Giving Thanks to God

Giving Thanks to God

At least a couple of times a year we find this miracle (Luke 17:11-19) with which we are so familiar. We know that it is about the need for showing gratitude for what Jesus does in our life and about His desire to be thanked by us.

However, if we remember that the original setting for just about any passage of the Gospel is Eucharistic, we might discover a new way of looking at this miracle and benefit from it when, in the past, we might have turned to the next page a bit too quickly. We soon discover a story that fits well any corner of the world, any situation of pain, in any age.

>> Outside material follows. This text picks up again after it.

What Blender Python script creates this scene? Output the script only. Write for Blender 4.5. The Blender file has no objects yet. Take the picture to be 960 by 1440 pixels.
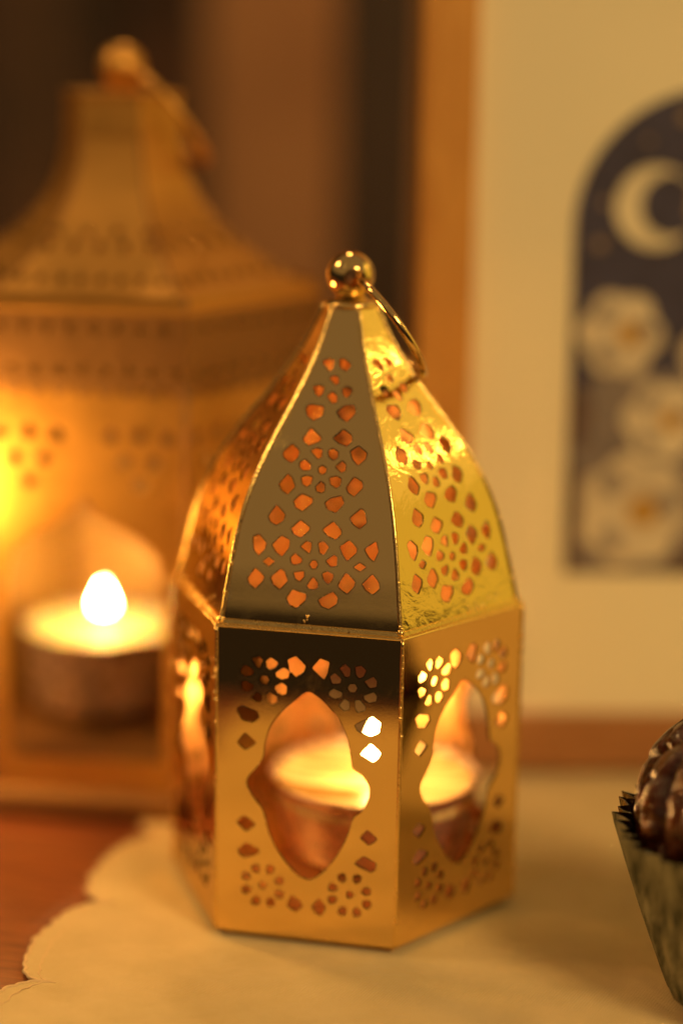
import bpy, bmesh, math, random
from math import sin, cos, pi, radians, sqrt
from mathutils import Vector, Matrix, noise
from mathutils.geometry import delaunay_2d_cdt

random.seed(7)
scene = bpy.context.scene
COL = scene.collection

# ------------------------------------------------------------------ camera
cam_data = bpy.data.cameras.new("camera")
cam = bpy.data.objects.new("camera", cam_data)
COL.objects.link(cam)
scene.camera = cam
yaw, pitch, roll = -0.22, -0.2315, 0.0179
fw = Vector((sin(yaw) * cos(pitch), cos(yaw) * cos(pitch), sin(pitch)))
rt = Vector((cos(yaw), -sin(yaw), 0))
up = rt.cross(fw)
Rv = rt * cos(roll) + up * sin(roll)
Uv = -rt * sin(roll) + up * cos(roll)
m = Matrix((Rv, Uv, -fw)).transposed().to_4x4()
m.translation = Vector((0.09886, -0.44742, 0.19362))
cam.matrix_world = m
cam_data.sensor_fit = 'VERTICAL'
cam_data.sensor_height = 36.0
cam_data.sensor_width = 24.0
cam_data.lens = 75.94
cam_data.clip_start = 0.01
cam_data.clip_end = 50
cam_data.dof.use_dof = True
cam_data.dof.focus_distance = 0.4385
cam_data.dof.aperture_fstop = 2.8

# ------------------------------------------------------------------ world and lamps (a dim room at night)
world = bpy.data.worlds.new("World")
scene.world = world
world.use_nodes = True
bg = world.node_tree.nodes["Background"]
bg.inputs[0].default_value = (0.022, 0.014, 0.008, 1)
bg.inputs[1].default_value = 1.0


def lamp(name, kind, loc, power, color, size, target=None):
    l = bpy.data.lights.new(name, kind)
    l.energy = power
    l.color = color
    if kind == 'AREA':
        l.shape = 'DISK'
        l.size = size
    else:
        l.shadow_soft_size = size
    o = bpy.data.objects.new(name, l)
    COL.objects.link(o)
    o.location = loc
    if target is not None:
        o.rotation_euler = (Vector(target) - Vector(loc)).to_track_quat('-Z', 'Y').to_euler()
    return o


# soft wash from the ceiling of the room, a shaded lamp behind the camera, a shaded lamp on the right
lamp("ceiling_wash", 'AREA', (0.0, -2.65, 1.30), 56.0, (1.0, 0.67, 0.33), 11.0, (0.0, -2.6, 0))
lamp("room_lamp", 'AREA', (0.85, -0.78, 0.85), 9.8, (1.0, 0.64, 0.235), 0.35, (0.05, 0.05, 0.08))
lamp("side_lamp", 'AREA', (-0.55, -0.12, 0.62), 1.2, (1.0, 0.58, 0.20), 0.12, (0, 0, 0.03))
lamp("shaded_lamp", 'AREA', (0.56, 0.25, 0.29), 0.52, (1.0, 0.68, 0.10), 0.56, (0.02, 0, 0.1))
lamp("rear_fill", 'AREA', (-0.13, 0.48, 0.80), 1.3, (1.0, 0.60, 0.21), 0.10, (-0.02, 0.10, 0))  # added fill light, brightens the cloth behind the small lantern
lamp("candle_glow", 'POINT', (-0.108, 0.003, 0.077), 0.28, (1.0, 0.52, 0.12), 0.008)
lamp("string_light", 'POINT', (-0.25, -0.45, 0.75), 0.05, (1.0, 0.66, 0.26), 0.012)
lamp("string_light", 'POINT', (0.22, -0.35, 0.90), 0.05, (1.0, 0.66, 0.26), 0.012)
lamp("string_light", 'POINT', (0.46, 0.24, 0.38), 0.13, (1.0, 0.66, 0.20), 0.012)
lamp("string_light", 'POINT', (0.55, -0.20, 0.75), 0.05, (1.0, 0.66, 0.26), 0.012)

vs = scene.view_settings
vs.view_transform = 'Standard'
vs.look = 'None'
vs.exposure = 0.0
vs.gamma = 1.0
vs.use_curve_mapping = False
scene.render.engine = 'CYCLES'
cy = scene.cycles
cy.use_denoising = True
cy.max_bounces = 10
cy.glossy_bounces = 6
cy.diffuse_bounces = 4
cy.transmission_bounces = 6
cy.sample_clamp_indirect = 4.0
cy.sample_clamp_direct = 0.0
cy.blur_glossy = 0.3

# ------------------------------------------------------------------ materials


def material(name, color=(0.5, 0.5, 0.5), rough=0.5, metal=0.0, **kw):
    mt = bpy.data.materials.new(name)
    mt.use_nodes = True
    b = mt.node_tree.nodes["Principled BSDF"]
    b.inputs["Base Color"].default_value = (*color, 1)
    b.inputs["Roughness"].default_value = rough
    b.inputs["Metallic"].default_value = metal
    for k, v in kw.items():
        b.inputs[k.replace('_', ' ')].default_value = v
    return mt


def nodes(mt):
    return mt.node_tree.nodes, mt.node_tree.links, mt.node_tree.nodes["Principled BSDF"]


def coords(mt, scale=(1, 1, 1), rot=(0, 0, 0)):
    n, l, b = nodes(mt)
    tc = n.new("ShaderNodeTexCoord")
    mp = n.new("ShaderNodeMapping")
    mp.inputs["Scale"].default_value = scale
    mp.inputs["Rotation"].default_value = rot
    l.new(tc.outputs["Object"], mp.inputs["Vector"])
    return mp.outputs["Vector"]


def noise_tex(mt, vec, scale, detail=4.0, rough=0.6, distort=0.0):
    n, l, b = nodes(mt)
    t = n.new("ShaderNodeTexNoise")
    t.inputs["Scale"].default_value = scale
    t.inputs["Detail"].default_value = detail
    t.inputs["Roughness"].default_value = rough
    t.inputs["Distortion"].default_value = distort
    l.new(vec, t.inputs["Vector"])
    return t.outputs["Fac"]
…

While Jesus is on his way to Jerusalem, i.e., he is nearing his paschal mystery of passion, death and resurrection, there is a makeshift, improvised community of broken people united by their misery more than by anything else. Leprosy has brought them together beyond the instinctive barrier separating Jews from Samaritans. The members of this community of outcasts agree, of one accord, that they must seek Someone outside their group who will have pity on them.

Clearly, their only hope for a change has to be sought without. It rests with Jesus, the Master. This is the very same intuition that led Naaman (2 Kings 5:14-17) to seek a cure of his leprosy outside of Syria, from the God of Israel.

This ought then to be our attitude, too, as we walk into our church for the breaking of the Bread.

We ought to come here with the deep-seated conviction both of our helpless, stagnant core of sin and of hope for stirring up God’s compassion. In our modern-day Eucharistic Celebration, we start our liturgy with a candid, humble admission of sinfulness, of helplessness. We accompany that with a faith-based expectation of thorough, all-encompassing healing. 

From one Sunday to the next, we might not know exactly what part of us needs immediate, intense attention, but we are certain that Jesus knows, and we count on his mercy for a miracle that perhaps remains vague for lack of details.

Now, in here, just as back then, his Word is so powerful that we do not need anything else to fill our hearts with hope and unexpected joy. Thus, we too are on our way to Jerusalem.  

However, what is Jerusalem without Jesus? What is Jerusalem before our Lord and Master climbs mount Calvary and rises from the dead?

We might be puzzled by Jesus’ reaction to the fact that the nine former lepers did exactly what he had told them to do: they went to show themselves to the priests.

So, how should we interpret His reply? “Ten were cleansed, were they not? Where are the other nine? Has none but this foreigner returned to give thanks to God?”

Why this slight reproach? It is a reproach about our occasional failure to realize that our Eucharists, our giving thanks to God, place us, every single time, without fail, into a new order, the order of the Kingdom open to everyone: to Jews, to Samaritans, and to gentiles alike. Our Eucharist, our giving thanks to God makes sense only, exclusively with Jesus and, one in Jesus. And the giving thanks is for his having had pity on us.

Speaking of pity, of compassion, scholars tell us of a startling, yet comforting reality, a quite revealing nuance. Pity, compassion, is exclusively a feminine attribute because it is a cognate of the noun WOMB.

Thus, our community gathers around the tables of the Word and of the Bread to give thanks to God for His pity, for His compassion, for His being as gentle, as forgiving, as pity filled as the most loving mother.

Thus, our community gathers around the two Tables to give thanks for the Lord Jesus who is the physical, touchable incarnation of the Father’s mercy and compassion especially wherever and whenever our sores, our wounds are most painful.

Thus, our diverse, multiracial community gathers around the two Tables, as one Body, as one Heart, in Jesus and with Jesus, so that any fear of separation and neglect is allayed.

And, after Communion, in turn, we shall become gentler, forgiving, pity-filled towards those who call upon us to show them a little of that care and mercy that the Lord has extended to us, time and again.